> **Source excerpt**
-- begin --

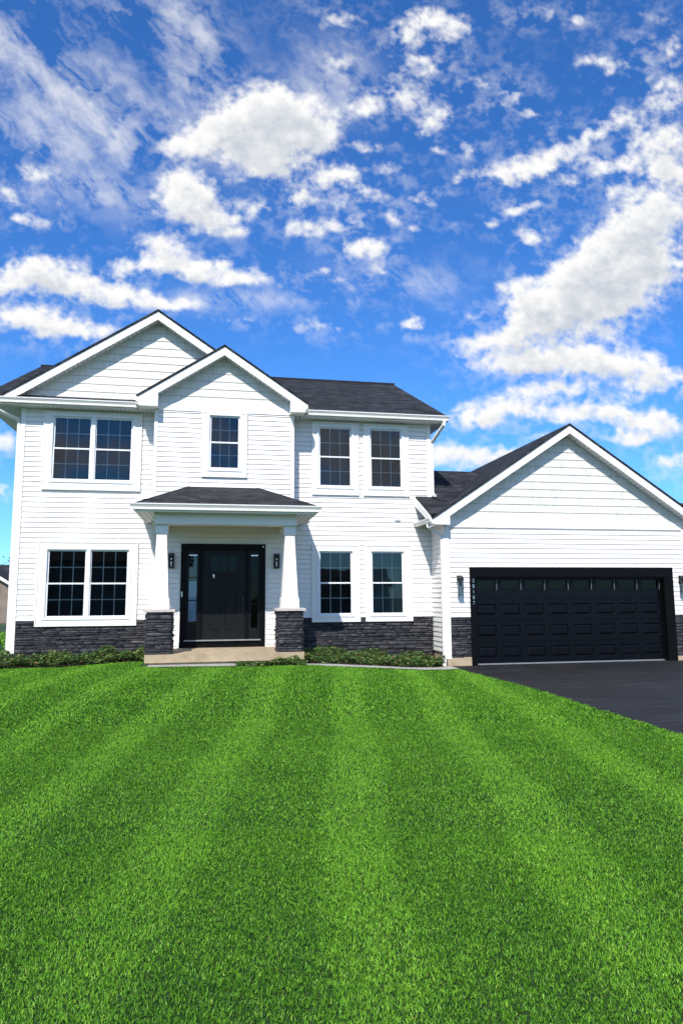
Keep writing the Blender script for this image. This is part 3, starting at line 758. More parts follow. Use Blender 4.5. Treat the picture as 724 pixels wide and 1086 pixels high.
# small vents on the wall
mb = MB(); mb.box(-.88, -.75, -.05, -.012, 3.43, 3.49); mb.box(-.89, -.74, -.058, -.0502, 3.475, 3.495); build(mb, 'wall_vent', M['sash'])
mb = MB(); mb.box(-3.05, -3.0, -.06, -.012, 3.38, 3.44); build(mb, 'small_dark_vent', M['lantern'])

# ------------------------------------------------------------------ wall lamps
def sconce(x, lbl):
    r = tag(empty('wall_lamp', (x, BY - .012, 2.4)), lbl, 'wall lamp', 'lamps on the porch wall beside the front door')
    def bd(mb, n, m):
        o = _pb(mb, n, m); adopt(o, r); return o
    mb = MB(); yb = BY - .014; x0, x1 = x - .065, x + .065; z0, z1 = 2.235, 2.565
    mb.box(x0, x1, yb - .1, yb, z1 - .06, z1); mb.box(x0, x1, yb - .1, yb, z0, z0 + .035)
    mb.box(x0, x0 + .03, yb - .1, yb, z0 + .035, z1 - .06); mb.box(x1 - .03, x1, yb - .1, yb, z0 + .035, z1 - .06); mb.box(x0 + .03, x1 - .03, yb - .04, yb, z0 + .035, z1 - .06)
    bd(mb, 'housing', M['lantern'])
    mb = MB(); mb.tube([(x, yb - .07, z0 + .04), (x, yb - .07, z0 + .15)], [.018, .022], 10); bd(mb, 'bulb', M['sash'])
    mb = MB(); mb.tube([(x, yb - .09, 2.44), (x, yb - .1005, 2.44)], .018, 12); bd(mb, 'knob', M['bright'])
sconce(-6.135, 'black box wall lamp between left porch column and front door')
sconce(-3.805, 'black box wall lamp between front door and right porch column')

def lantern(x, lbl):
    r = tag(empty('wall_lantern', (x, GY, 1.9)), lbl, 'wall lantern', 'lanterns beside the garage door')
    def bd(mb, n, m):
        o = _pb(mb, n, m); adopt(o, r); return o
    yb = GY - .015; cy = yb - .11
    mb = MB(); mb.box(x - .05, x + .05, yb - .018, yb, 1.86, 2.06); bd(mb, 'backplate', M['lantern'])
    mb = MB(); mb.tube([(x, yb - .018, 1.99), (x, cy, 2.0)], .012, 8); mb.tube([(x, cy, 1.93), (x, cy, 1.995), (x, cy, 2.05), (x, cy, 2.06)], [.078, .078, .045, .02], 20)
    mb.tube([(x, cy, 1.80), (x, cy, 1.93)], .02, 10); bd(mb, 'cap', M['lantern'])
    mb = MB()
    n = 20
    for k in range(n):
        a0, a1 = 2 * math.pi * k / n, 2 * math.pi * (k + 1) / n
        c = lambda a, z: (x + .068 * math.cos(a), cy + .068 * math.sin(a), z)
        mb.poly([c(a0, 1.62), c(a1, 1.62), c(a1, 1.93), c(a0, 1.93)])
    bd(mb, 'glass_shade', M['glass_clear'])
    mb = MB()
    for k in range(4):
        a = math.pi / 4 + k * math.pi / 2; mb.tube([(x + .073 * math.cos(a), cy + .073 * math.sin(a), 1.6), (x + .073 * math.cos(a), cy + .073 * math.sin(a), 1.94)], .004, 5)
    for z in (1.605, 1.76):
        mb.tube([(x + .073 * math.cos(a), cy + .073 * math.sin(a), z) for a in [2 * math.pi * k / 20 for k in range(21)]], .0045, 5)
    bd(mb, 'frame', M['lantern'])
    mb = MB(); mb.tube([(x, cy, 1.70), (x, cy, 1.74), (x, cy, 1.80)], [.016, .024, .013], 10); bd(mb, 'bulb', M['sash'])
lantern(.375, 'black and glass cage lantern on white siding left of the garage door')
lantern(6.13, 'black and glass cage lantern on white siding right of the garage door')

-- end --

> **The problem**
The data above should be repeated exactly, minus any pictures.

> **Answer below**
Keep writing the Blender script for this image. This is part 3, starting at line 758. More parts follow. Use Blender 4.5. Treat the picture as 724 pixels wide and 1086 pixels high.
# small vents on the wall
mb = MB(); mb.box(-.88, -.75, -.05, -.012, 3.43, 3.49); mb.box(-.89, -.74, -.058, -.0502, 3.475, 3.495); build(mb, 'wall_vent', M['sash'])
mb = MB(); mb.box(-3.05, -3.0, -.06, -.012, 3.38, 3.44); build(mb, 'small_dark_vent', M['lantern'])

# ------------------------------------------------------------------ wall lamps
def sconce(x, lbl):
    r = tag(empty('wall_lamp', (x, BY - .012, 2.4)), lbl, 'wall lamp', 'lamps on the porch wall beside the front door')
    def bd(mb, n, m):
        o = _pb(mb, n, m); adopt(o, r); return o
    mb = MB(); yb = BY - .014; x0, x1 = x - .065, x + .065; z0, z1 = 2.235, 2.565
    mb.box(x0, x1, yb - .1, yb, z1 - .06, z1); mb.box(x0, x1, yb - .1, yb, z0, z0 + .035)
    mb.box(x0, x0 + .03, yb - .1, yb, z0 + .035, z1 - .06); mb.box(x1 - .03, x1, yb - .1, yb, z0 + .035, z1 - .06); mb.box(x0 + .03, x1 - .03, yb - .04, yb, z0 + .035, z1 - .06)
    bd(mb, 'housing', M['lantern'])
    mb = MB(); mb.tube([(x, yb - .07, z0 + .04), (x, yb - .07, z0 + .15)], [.018, .022], 10); bd(mb, 'bulb', M['sash'])
    mb = MB(); mb.tube([(x, yb - .09, 2.44), (x, yb - .1005, 2.44)], .018, 12); bd(mb, 'knob', M['bright'])
sconce(-6.135, 'black box wall lamp between left porch column and front door')
sconce(-3.805, 'black box wall lamp between front door and right porch column')

def lantern(x, lbl):
    r = tag(empty('wall_lantern', (x, GY, 1.9)), lbl, 'wall lantern', 'lanterns beside the garage door')
    def bd(mb, n, m):
        o = _pb(mb, n, m); adopt(o, r); return o
    yb = GY - .015; cy = yb - .11
    mb = MB(); mb.box(x - .05, x + .05, yb - .018, yb, 1.86, 2.06); bd(mb, 'backplate', M['lantern'])
    mb = MB(); mb.tube([(x, yb - .018, 1.99), (x, cy, 2.0)], .012, 8); mb.tube([(x, cy, 1.93), (x, cy, 1.995), (x, cy, 2.05), (x, cy, 2.06)], [.078, .078, .045, .02], 20)
    mb.tube([(x, cy, 1.80), (x, cy, 1.93)], .02, 10); bd(mb, 'cap', M['lantern'])
    mb = MB()
    n = 20
    for k in range(n):
        a0, a1 = 2 * math.pi * k / n, 2 * math.pi * (k + 1) / n
        c = lambda a, z: (x + .068 * math.cos(a), cy + .068 * math.sin(a), z)
        mb.poly([c(a0, 1.62), c(a1, 1.62), c(a1, 1.93), c(a0, 1.93)])
    bd(mb, 'glass_shade', M['glass_clear'])
    mb = MB()
    for k in range(4):
        a = math.pi / 4 + k * math.pi / 2; mb.tube([(x + .073 * math.cos(a), cy + .073 * math.sin(a), 1.6), (x + .073 * math.cos(a), cy + .073 * math.sin(a), 1.94)], .004, 5)
    for z in (1.605, 1.76):
        mb.tube([(x + .073 * math.cos(a), cy + .073 * math.sin(a), z) for a in [2 * math.pi * k / 20 for k in range(21)]], .0045, 5)
    bd(mb, 'frame', M['lantern'])
    mb = MB(); mb.tube([(x, cy, 1.70), (x, cy, 1.74), (x, cy, 1.80)], [.016, .024, .013], 10); bd(mb, 'bulb', M['sash'])
lantern(.375, 'black and glass cage lantern on white siding left of the garage door')
lantern(6.13, 'black and glass cage lantern on white siding right of the garage door')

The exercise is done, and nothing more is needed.